Praise the Lord Malayalam Movie Review

Feature Film
Shibu Gangadharan's 'Praise the Lord' is doubtlessly devoted to its material, and yet remains a lumbering affair. Almost inexplicably, it struggles to blow life into a few charming characters that had appeared so lively on print, and which surprisingly come across as bloated on screen.
Mar 22, 2014 By Veeyen

Paul Zacharia's 'Praise the Lord' put forward pertinent questions on faith, belief and love, and has been much discussed in literary circles for its sharp witticism. The cinematic version though, does not manage to transfer this allure on to the big screen, and merely manages to scrape through, with minimum damage incurred in the process.


Joy (Mammootty), a Pala based planter has been living a blissful life with his wife Ancy (Reenu Mathews) and their two kids. Until, Sunny (Mukesh), his best friend asks him for a favor. On Sunny's behest, Joy and Ancy agree to offer refuge to a young couple that has eloped from Delhi. When Samkutty (Ahmed Siddique) and Annie (Akanksha Puri) arrive, Joy is tremendously excited at having grabbed the opportunity to watch a real life romance in action.


The novelette 'Praise the Lord', as interesting as the insights that it provides, does not have the prerequisites of a full length feature film. At best, it could have been transformed into a sweet short film, with the messages in it delivered crunchy and crisp.


The film does have a few pleasant moments, but they are simply not enough to be stretched out into more than a couple of hours. Which is why, the initial build-up takes longer than usual in the film, and the end looks all too abrupt.
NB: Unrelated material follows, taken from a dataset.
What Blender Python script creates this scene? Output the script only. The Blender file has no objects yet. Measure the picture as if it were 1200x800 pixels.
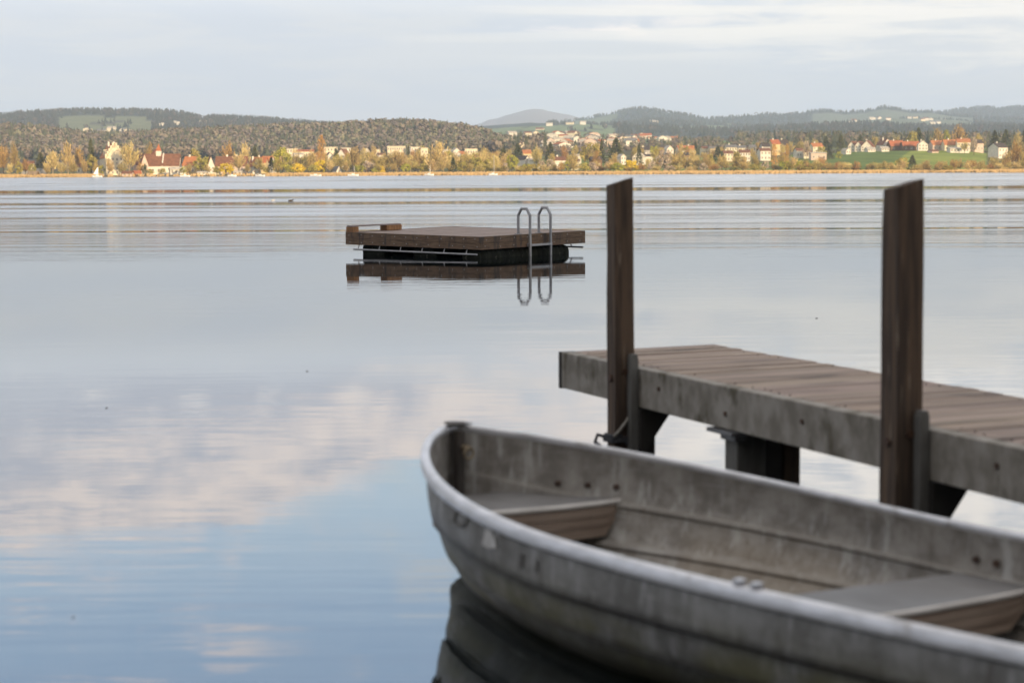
import bpy, bmesh, math, random
from math import sin, cos, tan, atan, radians, pi, sqrt, exp, log
from mathutils import Vector, Matrix, noise as mn

random.seed(7)
C = bpy.data.collections.new("Scene"); bpy.context.scene.collection.children.link(C)
SC = bpy.context.scene

# ------------------------------------------------------------------ camera
FPX, H = 2333.0, 1.65
PITCH, ROLL = atan(199 / FPX), atan(0.005)
_F = Vector((0, cos(PITCH), -sin(PITCH)))
_R0 = Vector((1, 0, 0)); _U0 = Vector((0, sin(PITCH), cos(PITCH)))
_R = _R0 * cos(ROLL) - _U0 * sin(ROLL); _U = _U0 * cos(ROLL) + _R0 * sin(ROLL)
CAM = Vector((0, 0, H))
def ray(px, py): return _F + _R * ((px - 600) / FPX) + _U * ((400 - py) / FPX)
def at_z(px, py, z):
    d = ray(px, py); return CAM + d * ((z - H) / d.z)
def at_y(px, py, Y):
    d = ray(px, py); return CAM + d * (Y / d.y)
cd = bpy.data.cameras.new("camera"); cam = bpy.data.objects.new("camera", cd); C.objects.link(cam)
m = Matrix((_R, _U, -_F)).transposed().to_4x4(); m.translation = CAM
cam.matrix_world = m
cd.sensor_width = 36; cd.lens = 70; cd.clip_start = 0.1; cd.clip_end = 60000
cd.dof.use_dof = True; cd.dof.focus_distance = 38.5; cd.dof.aperture_fstop = 3.0
SC.camera = cam

# ------------------------------------------------------------------ helpers
class MB:
    """collects faces, builds ONE mesh object"""
    def __init__(s): s.v = []; s.f = []; s.c = []
    def quad(s, a, b, c, d, col=None):
        n = len(s.v); s.v += [tuple(a), tuple(b), tuple(c), tuple(d)]; s.f.append((n, n+1, n+2, n+3)); s.c.append(col)
    def tri(s, a, b, c, col=None):
        n = len(s.v); s.v += [tuple(a), tuple(b), tuple(c)]; s.f.append((n, n+1, n+2)); s.c.append(col)
    def poly(s, pts, col=None):
        n = len(s.v); s.v += [tuple(p) for p in pts]; s.f.append(tuple(range(n, n+len(pts)))); s.c.append(col)
    def box(s, x0, x1, y0, y1, z0, z1, bev=0.0, M=None):
        bm = bmesh.new(); bmesh.ops.create_cube(bm, size=1)
        for v in bm.verts:
            v.co = Vector(((x0+x1)/2 + v.co.x*(x1-x0), (y0+y1)/2 + v.co.y*(y1-y0), (z0+z1)/2 + v.co.z*(z1-z0)))
        if bev: bmesh.ops.bevel(bm, geom=bm.edges[:], offset=bev, segments=2, affect='EDGES', profile=0.5)
        if M: bm.transform(M)
        s.add(bm); bm.free(); return s
    def add(s, bm):
        n = len(s.v); bm.verts.index_update()
        s.v += [tuple(v.co) for v in bm.verts]
        for f in bm.faces: s.f.append(tuple(n + v.index for v in f.verts)); s.c.append(None)
    def prism(s, pts, axis_vec):
        a = Vector(axis_vec); n = len(pts); P = [Vector(p) for p in pts]; Q = [p + a for p in P]
        s.poly(P[::-1]); s.poly(Q)
        for i in range(n): j = (i+1) % n; s.quad(P[i], P[j], Q[j], Q[i])
        return s
    def tube(s, pts, r, n=8, caps=True):
        pts = [Vector(p) for p in pts]; rr = r if isinstance(r, (list, tuple)) else [r]*len(pts)
        base = len(s.v); k = len(pts); up = None
        for i, p in enumerate(pts):
            if i == 0: t = (pts[1]-p)
            elif i == k-1: t = p - pts[i-1]
            else: t = (pts[i+1]-p).normalized() + (p-pts[i-1]).normalized()
            t.normalize()
            if up is None:
                up = Vector((0,0,1)) if abs(t.z) < .9 else Vector((1,0,0))
            a = t.cross(up).normalized(); b = a.cross(t).normalized(); up = b
            for j in range(n):
                th = 2*pi*j/n; s.v.append(tuple(p + a*(rr[i]*cos(th)) + b*(rr[i]*sin(th))))
        for i in range(k-1):
            for j in range(n):
                q = (j+1) % n
                s.f.append((base+i*n+j, base+i*n+q, base+(i+1)*n+q, base+(i+1)*n+j)); s.c.append(None)
        if caps:
            s.f.append(tuple(base+j for j in range(n))[::-1]); s.c.append(None)
            s.f.append(tuple(base+(k-1)*n+j for j in range(n))); s.c.append(None)
        return s
    def mesh(s, name, mat, smooth=False):
        me = bpy.data.meshes.new(name); me.from_pydata(s.v, [], s.f)
        if any(c is not None for c in s.c):
            at = me.color_attributes.new("tone", 'FLOAT_COLOR', 'CORNER'); i = 0
            for f, c in zip(s.f, s.c):
                c = c or (.5, .5, .5)
                for _ in f: at.data[i].color = (c[0], c[1], c[2], 1); i += 1
        if mat: me.materials.append(mat)
        if smooth: me.polygons.foreach_set("use_smooth", [True]*len(me.polygons))
        me.update(); return me
    def build(s, name, mat, parent=None, smooth=False):
        return link(name, s.mesh(name, mat, smooth), parent)
def fixn(o):
    bm = bmesh.new(); bm.from_mesh(o.data); bmesh.ops.remove_doubles(bm, verts=bm.verts[:], dist=1e-5)
    bmesh.ops.recalc_face_normals(bm, faces=bm.faces[:]); bm.to_mesh(o.data); bm.free(); return o
def link(name, me, parent=None):
    o = bpy.data.objects.new(name, me); C.objects.link(o)
    if parent: o.parent = parent
    return o
def empty(name, loc, rz=0.0):
    o = bpy.data.objects.new(name, None); C.objects.link(o); o.location = loc; o.rotation_euler = (0, 0, rz)
    o.empty_display_size = .2; return o
def tag(o, label, cat, group=None):
    o['label'] = label; o['category'] = cat
    if group: o['group'] = group
    return o
def kind(o, k, label=None, cat=None):
    o['kind'] = k
    if label: o['label'] = label
    if cat: o['category'] = cat
    return o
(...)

Joy is pictured as a man in his forties, who has perhaps stuck to the conventionalities that are expected of him as a devoted husband, who never ever has crossed those border lines of decorum. We get to see him trying hard to have a few private moments with his wife during daytime, and his Goa escapade further accentuates this fact.


'Praise the Lord' holds no surprises for the viewer, and even for those of you who have not actually gone through the literary work, the denouement should remain as obvious and clear as in broad daylight. Which reemphasizes the fact that it would always remain better in print.


All said and done, it should also be stated that 'Praise the Lord' is never a boring film; in fact, dull moments are indeed rare. However, it does lack that very special verve that makes you reach out to the characters in a film, which is why, it does not leave a lasting impression on the viewer's mind.


As funny as it may sound, Joy finds himself in a quandary aka the friends in the much lauded Tamil film 'Nadodigal'. The striking similarity in the theme that lies at the core of these works of art is plain apparent. The guardians of love, in both these cases, are left appalled as the love birds throw open the gates of their prison and fly away to glory, albeit in opposite directions.


Mammootty is adorable as Joy, and shares an amazing screen chemistry with Reenu Mathews. This is their second film after 'Emmanuel', and they do make a real good on-screen pair. Ahmed Siddique and Akanksha Puri offer a study in contrast with their respective portrayals of the young ones in love, and are up to the mark.


Shibu Gangadharan's 'Praise the Lord' is doubtlessly devoted to its material, and yet remains a lumbering affair. Almost inexplicably, it struggles to blow life into a few charming characters that had appeared so lively on print, and which surprisingly come across as bloated on screen.